Sunday, February 19, 2012

Making a Brand New End


I have a friend who says he is going to change his telephone voice message greeting. He wants to say, "Thank you for calling. I’ve been making some changes in my life. Please leave a message. If I don’t call you back soon, you’re one of the changes."

I don’t know if he ever got around to it. But I do know that making personal changes is often what life is all about. We’d better learn how to welcome change if we want to live fully.

Do you remember this story? Two men came from similar backgrounds. They both grew up in "dysfunctional" homes. An alcohol-addicted parent raised them both. They both endured numerous hardships as a result of the many problems brought about by their unstable home lives.

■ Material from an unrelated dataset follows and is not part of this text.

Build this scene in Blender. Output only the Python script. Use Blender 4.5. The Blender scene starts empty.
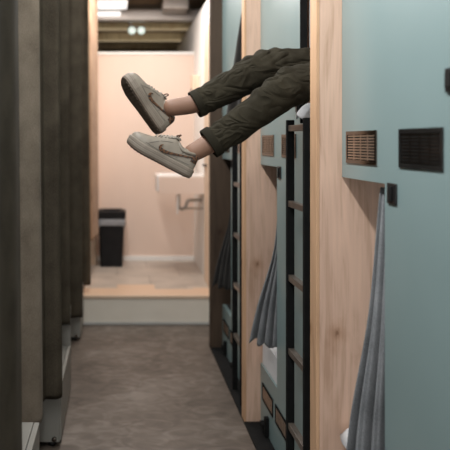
import bpy, bmesh, math, random
from mathutils import Vector, Matrix, noise
random.seed(7)
S = bpy.context.scene
COL = S.collection
PI = math.pi
FPX = 645.0            # focal length in pixels of a 450 px frame
EYE = 1.55
VPX, VPY = 117.0, 142.0

def at(px, py, d):     # point of the place at distance d seen at a pixel (used to measure the photo)
    s = FPX / d
    return Vector(((px - VPX) / s, d, EYE + (VPY - py) / s))

# ------------------------------------------------------------------ materials
def newmat(name):
    m = bpy.data.materials.new(name); m.use_nodes = True
    nt = m.node_tree
    return m, nt, nt.nodes['Principled BSDF']

def node(nt, kind, **kw):
    n = nt.nodes.new(kind)
    for k, v in kw.items():
        if k in n.inputs: n.inputs[k].default_value = v
        else: setattr(n, k, v)
    return n

def ramp(nt, fac, stops):
    r = nt.nodes.new('ShaderNodeValToRGB')
    el = r.color_ramp.elements
    while len(el) < len(stops): el.new(0.5)
    for e, (p, c) in zip(el, stops):
        e.position = p; e.color = (c[0], c[1], c[2], 1)
    nt.links.new(fac, r.inputs[0])
    return r.outputs[0]

def coords(nt, scale=(1, 1, 1), loc=(0, 0, 0)):
    tc = nt.nodes.new('ShaderNodeTexCoord'); mp = nt.nodes.new('ShaderNodeMapping')
    mp.inputs['Scale'].default_value = scale; mp.inputs['Location'].default_value = loc
    nt.links.new(tc.outputs['Object'], mp.inputs[0])
    return mp.outputs[0]

def noisy(name, c1, c2, scale=8, stretch=(1, 1, 1), rough=0.6, metal=0.0, bump=0.0, bscale=None, detail=4, spec=0.4):
    m, nt, b = newmat(name)
    v = coords(nt, stretch)
    n = node(nt, 'ShaderNodeTexNoise', Scale=scale, Detail=detail)
    nt.links.new(v, n.inputs['Vector'])
    nt.links.new(ramp(nt, n.outputs[0], [(0.3, c1), (0.7, c2)]), b.inputs['Base Color'])
    b.inputs['Roughness'].default_value = rough; b.inputs['Metallic'].default_value = metal
    b.inputs['Specular IOR Level'].default_value = spec
    if bump:
        n2 = node(nt, 'ShaderNodeTexNoise', Scale=bscale or scale * 4, Detail=3.0)
        nt.links.new(v, n2.inputs['Vector'])
        bp = node(nt, 'ShaderNodeBump', Strength=bump, Distance=0.002)
        nt.links.new(n2.outputs[0], bp.inputs['Height']); nt.links.new(bp.outputs[0], b.inputs['Normal'])
    return m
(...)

As adults, however, their lives looked quite different. One of the men couldn’t seem to keep a job for long. He was frequently let go for alcohol-related problems. He was married for a while, but his wife could not live with him any longer and eventually left. He felt hopeless and believed himself to be a failure.

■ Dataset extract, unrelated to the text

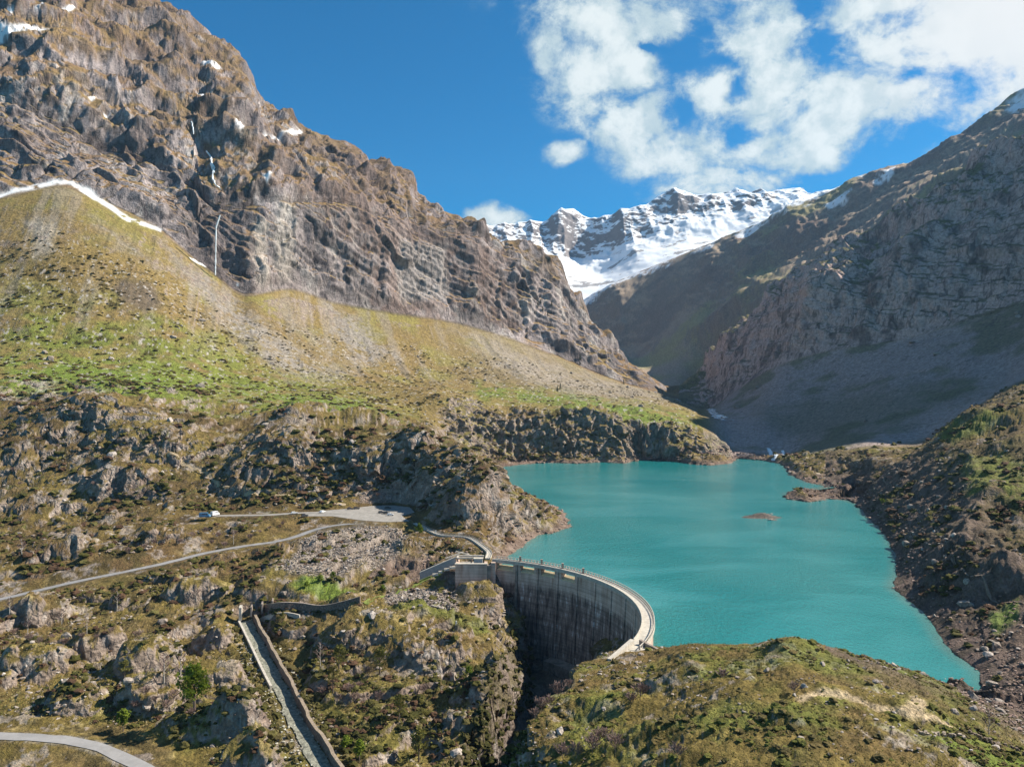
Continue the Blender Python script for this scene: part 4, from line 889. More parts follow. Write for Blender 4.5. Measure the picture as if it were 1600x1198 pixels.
# left bank gate block
gt = tag(empty('gate_block', (-17.3, 356, -8)), 'stained square concrete block beside the left end of the dam, above a grassy mound', 'gate tower')
o_ = Vector(gt.location)
def gbox(name, x0, x1, y0, y1, z0, z1, mat): mb = MB(); mb.box(((x0+x1)/2-o_.x, (y0+y1)/2-o_.y, (z0+z1)/2-o_.z), (x1-x0, y1-y0, z1-z0)); return mb.build(name, mat, gt)
gbox('front_wall', -26, -11.4, 351.2, 352.6, -12, 7.2, M_dam); gbox('side_wall', -26, -24.6, 352.65, 363, -12, 7.2, M_dam); gbox('side_wall', -12.8, -11.4, 352.65, 363, -12, 7.2, M_dam)
gbox('rib', -11.35, -9.7, 350.6, 353.0, -14, 7.0, M_conc2); gbox('rib', -9.6, -7.6, 351.4, 353.4, -20, 8.0, M_dam)
gbox('top_slab', -24.4, -13, 353.0, 363, 5.2, 5.9, M_conc); gbox('coping', -26.2, -11.2, 351.0, 352.8, 7.22, 7.6, M_conc)
gbox('platform_beam', -25.8, -13.2, 357.5, 358.4, 8.4, 9.0, M_conc); gbox('platform_beam', -25.8, -13.2, 362.0, 362.9, 8.4, 9.0, M_conc); gbox('platform_beam', -25.9, -25.1, 357.6, 362.8, 8.4, 8.95, M_conc); gbox('column', -25.7, -25.1, 357.6, 358.2, 5.9, 8.38, M_conc2); gbox('column', -19.3, -18.7, 357.6, 358.2, 5.9, 8.38, M_conc2)
hut = tag(empty('gate_hut', (-15.6, 355.5, 5.9)), 'small plain grey box hut on top of the concrete gate block', 'hut')
def hb(nm, c, s, mat, par=hut): mb = MB(); mb.box(c, s); return mb.build(nm, mat, par)
hb('wall', (0, 0, 1.6), (3.9, 2.8, 3.2), simple('grey_render', (.33,.34,.35), var=.06)); hb('roof', (0, 0, 3.32), (4.3, 3.2, .24), M_conc); d_ = hb('door', (-.9, -1.43, 1.0), (.9, .06, 2.0), M_metal)
h2 = MB(); h2.box((-.55, -1.49, 1.0), (.08, .05, .25)); h2.build('handle', M_dark, d_)
# walkway from the car park to the dam
wk = tag(empty('walkway', WALK[0]), 'narrow pale concrete walkway with railings bending from the car park to the dam', 'walkway')
def rib_part(name, line, width, th, mat, parent, side=0.0, dz=0.0):
    o_ = Vector(parent.location); v = []; n = len(line)
    for i, p in enumerate(line):
        d = line[min(i+1, n-1)]-line[max(i-1, 0)]; d.z = 0; d.normalize(); s = Vector((d.y, -d.x, 0)); c = p+s*side+Vector((0, 0, dz))-o_
        v += [c-s*width/2, c+s*width/2, c+s*width/2-Vector((0,0,th)), c-s*width/2-Vector((0,0,th))]
    f = [(i*4+j, i*4+(j+1) % 4, i*4+4+(j+1) % 4, i*4+4+j) for i in range(n-1) for j in range(4)]+[(3,2,1,0), ((n-1)*4, (n-1)*4+1, (n-1)*4+2, (n-1)*4+3)]
    mb = MB(); mb.add(v, f); return mb.build(name, mat, parent)
half = WALK[len(WALK)//5:]
rib_part('deck', WALK, 2.6, .9, M_conc, wk, 0, .1)
for s_ in (-1.2, 1.2): rib_part('handrail', half, .09, .09, M_metal, wk, s_, 1.2); rib_part('edge_beam', half, .2, .35, M_conc, wk, s_, .42)
pmr = MB(); pmr.box((0, 0, .5), (.12, .12, 1.0)); pmr = pmr.mesh('rail_post', M_metal)
for s_ in (-1.2, 1.2):
    for i in range(0, len(half), 1):
        p = half[i]; d = half[min(i+1, len(half)-1)]-half[max(i-1, 0)]; d.z = 0; d.normalize(); o = link('rail_post', pmr, None, wk); o.location = p+Vector((d.y, -d.x, 0))*s_+Vector((0,0,.12))-Vector(wk.location)
# side channel wall with loose blocks
cw = tag(empty('channel_wall', W(655,893,352)), 'long sloping grey concrete wall running down to the left from the gate block', 'wall')
a_, b_ = W(656,894,352), W(712,870,356); o_ = Vector(cw.location)
cl_ = smooth_line([a_, a_.lerp(b_, .5), b_], 2)
rib_part('wall_face', cl_, .7, 3.4, simple('grey_wall', (.36,.32,.30), var=.12), cw, 0, 0); rib_part('wall_cap', cl_, .95, .22, M_conc, cw, 0, .23)
for (x, y, s_) in [(680,897,2.6),(688,893,1.6),(698,889,2.4),(707,886,2.6)]:
    p = W(x, y, 350); mb = MB(); mb.box((0, 0, 0), (s_, 1.2, .9)); o = mb.build('concrete_block', M_conc); o.location = (p.x, p.y, p.z-.1); o.rotation_euler = (0, 0, .3)
    tag(o, 'pale loose concrete block on the bank below the sloping channel wall', 'concrete block', 'concrete blocks below the channel wall')
for k, (x, y, x2, y2) in enumerate([(690,880,718,868),(696,872,724,862),(712,861,742,869)]):
    p, q = W(x, y, 362), W(x2, y2, 366); mb = MB(); mb.tube([p-p, q-p], .35, 4); o = mb.build('concrete_strut', M_conc); o.location = p
    tag(o, 'thin pale concrete strut crossing the cutting behind the channel wall', 'strut', 'struts across the cutting')
# spillway channel
def offs(line, s): 
    out_ = []
    for i, p in enumerate(line):
        d = line[min(i+1, len(line)-1)]-line[max(i-1, 0)]; d.z = 0; d.normalize(); out_.append(p+Vector((-d.y, d.x, 0))*s)
    return out_
SPR = [p+Vector((.22*math.sin(i*.9)+.15*math.sin(i*2.3), 0, .2*math.sin(i*.7))) for i, p in enumerate(offs(SPILL, 3.3))]
SPLf = offs(SPILL, -2.9)[:len(SPILL)//2]
ribbon('spillway_floor', [p+Vector((.3*math.sin(i*.8), 0, 0)) for i, p in enumerate(SPILL)], 4.8, simple('wet_stony_bed', (.21,.21,.17), var=.5, scale=.9, bump=.9, dist=.5), .05, .5)
def masonry(name, label, cat, line, th, z_up, z_dn, mat, cap=None):
    root = tag(empty(name, line[0]), label, cat)
    rib_part('wall_face', line, th, z_up+z_dn, mat, root, 0, z_up); rib_part('coping', line, th*1.05, .22, cap or M_conc2, root, 0, z_up+.31)
    return root
masonry('spillway_wall', 'tall brown rubble masonry wall on the right side of the spillway channel', 'wall', SPR, 1.0, 2.6, 5.5, M_stone, simple('worn_coping', (.25,.20,.15), var=.3))
masonry('spillway_kerb', 'thin pale concrete wall along the left edge of the spillway channel', 'wall', SPLf, .8, .7, 3, M_conc, M_conc)
RW = hits([(408,955),(440,951),(470,952),(500,956),(530,951),(562,942)])
masonry('retaining_wall', 'curving brown stone retaining wall above the head of the spillway', 'wall', RW, .9, 2.6, 3, M_stone, M_conc2)
RW2 = hits([(405,969),(425,962),(450,960),(468,964)])
masonry('low_wall', 'low pale kerb wall curving round the grass at the spillway head', 'wall', RW2, .6, .7, 2, M_conc, M_conc)
gp = tag(empty('spillway_gate', W(376,957,328)), 'small pale concrete slab gate at the top of the spillway channel', 'sluice')
for (dx, dz_, s3) in ((0, 0, (1.2, 5.0, 5.5)), (4.2, .6, (.7, 5.0, 4.0)), (8.4, 1.6, (.7, 5.0, 4.0)), (12.5, 2.6, (.7, 5.0, 4.0))):
    mb = MB(); mb.box((dx, 4*dx/13, dz_), s3, .25, .9); mb.build('slab', M_conc if dx == 0 else M_conc2, gp)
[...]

A reporter interviewed him as part of an article she was writing on the effects of alcoholism in the home. She asked him, "To what do you attribute your present circumstances?"

"Given my background," he replied, "what do you expect?"

The other man held a steady job. He enjoyed a stable marriage and home life. He was involved in his children’s lives. Overall, he felt productive and useful.

"To what do you attribute your present circumstances?" the reporter asked him, referring to his obvious success.

"Given my background," he replied, "what do you expect?"

Naturally, our past will shape our present. Our backgrounds are crucial in determining the kinds of decisions we will make as adults. 

But in this case, both men were shaped in different ways by their past. One slipped into those old, familiar patterns and recreated them as an adult. The other was determined never to repeat what he had experienced as a child. The first man felt helpless to change. The other used his background as motivation to make needed changes.

It’s true that we are products of our past. We are shaped by our parents, by our backgrounds and by pivotal people in our lives. We are products of our past. But we CAN make changes. 

Like someone said:
"You may not go back and make a brand new start, my friend –
But you can start right now to make a brand new end."
Psychologists now tell us that our difficult backgrounds can actually make us more resilient. (Check Steven and Sybil Wolin’s fascinating book The Resilient Self.) Hardships can make us strong and give us needed motivation to be different in the future. A difficult background can actually be no less than a marvelous gift.

It comes down to one question: do I use the hard times in my past as an excuse or as a gift?